• Given task
Your task is to quote the records from their first line through the line containing "o.modifiers.clear(); o.data = me;", with nothing added or left out.

'''

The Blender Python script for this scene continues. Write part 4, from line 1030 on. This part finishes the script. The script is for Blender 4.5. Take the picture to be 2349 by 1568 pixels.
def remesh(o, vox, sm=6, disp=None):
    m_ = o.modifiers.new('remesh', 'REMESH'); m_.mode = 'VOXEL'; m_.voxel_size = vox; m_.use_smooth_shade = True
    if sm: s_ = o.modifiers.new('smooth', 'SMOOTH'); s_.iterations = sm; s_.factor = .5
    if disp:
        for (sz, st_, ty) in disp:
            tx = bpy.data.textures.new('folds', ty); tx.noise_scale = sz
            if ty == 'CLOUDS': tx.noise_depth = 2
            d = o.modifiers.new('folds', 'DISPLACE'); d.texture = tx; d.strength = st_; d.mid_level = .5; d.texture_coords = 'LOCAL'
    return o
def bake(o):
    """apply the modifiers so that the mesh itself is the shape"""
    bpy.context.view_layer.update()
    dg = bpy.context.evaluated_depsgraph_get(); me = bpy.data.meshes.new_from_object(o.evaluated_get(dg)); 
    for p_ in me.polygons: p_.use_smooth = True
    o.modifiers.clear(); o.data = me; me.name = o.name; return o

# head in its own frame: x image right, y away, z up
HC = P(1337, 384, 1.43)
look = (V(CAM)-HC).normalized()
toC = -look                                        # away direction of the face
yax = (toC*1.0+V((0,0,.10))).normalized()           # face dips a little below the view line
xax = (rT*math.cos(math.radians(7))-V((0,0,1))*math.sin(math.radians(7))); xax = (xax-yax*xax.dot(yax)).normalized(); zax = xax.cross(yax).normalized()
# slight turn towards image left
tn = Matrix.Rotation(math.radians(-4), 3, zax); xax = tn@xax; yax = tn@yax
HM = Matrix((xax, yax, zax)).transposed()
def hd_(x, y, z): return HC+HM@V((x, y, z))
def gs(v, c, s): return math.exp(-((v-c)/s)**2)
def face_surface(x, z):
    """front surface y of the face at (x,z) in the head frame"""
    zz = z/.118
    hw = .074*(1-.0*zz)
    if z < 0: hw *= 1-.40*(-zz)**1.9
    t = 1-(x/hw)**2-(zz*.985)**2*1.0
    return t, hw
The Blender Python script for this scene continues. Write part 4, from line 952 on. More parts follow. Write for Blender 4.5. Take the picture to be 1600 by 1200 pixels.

'''

• Task result
The Blender Python script for this scene continues. Write part 4, from line 1030 on. This part finishes the script. The script is for Blender 4.5. Take the picture to be 2349 by 1568 pixels.
def remesh(o, vox, sm=6, disp=None):
    m_ = o.modifiers.new('remesh', 'REMESH'); m_.mode = 'VOXEL'; m_.voxel_size = vox; m_.use_smooth_shade = True
    if sm: s_ = o.modifiers.new('smooth', 'SMOOTH'); s_.iterations = sm; s_.factor = .5
    if disp:
        for (sz, st_, ty) in disp:
            tx = bpy.data.textures.new('folds', ty); tx.noise_scale = sz
            if ty == 'CLOUDS': tx.noise_depth = 2
            d = o.modifiers.new('folds', 'DISPLACE'); d.texture = tx; d.strength = st_; d.mid_level = .5; d.texture_coords = 'LOCAL'
    return o
def bake(o):
    """apply the modifiers so that the mesh itself is the shape"""
    bpy.context.view_layer.update()
    dg = bpy.context.evaluated_depsgraph_get(); me = bpy.data.meshes.new_from_object(o.evaluated_get(dg)); 
    for p_ in me.polygons: p_.use_smooth = True
    o.modifiers.clear(); o.data = me; me.name = o.name; return o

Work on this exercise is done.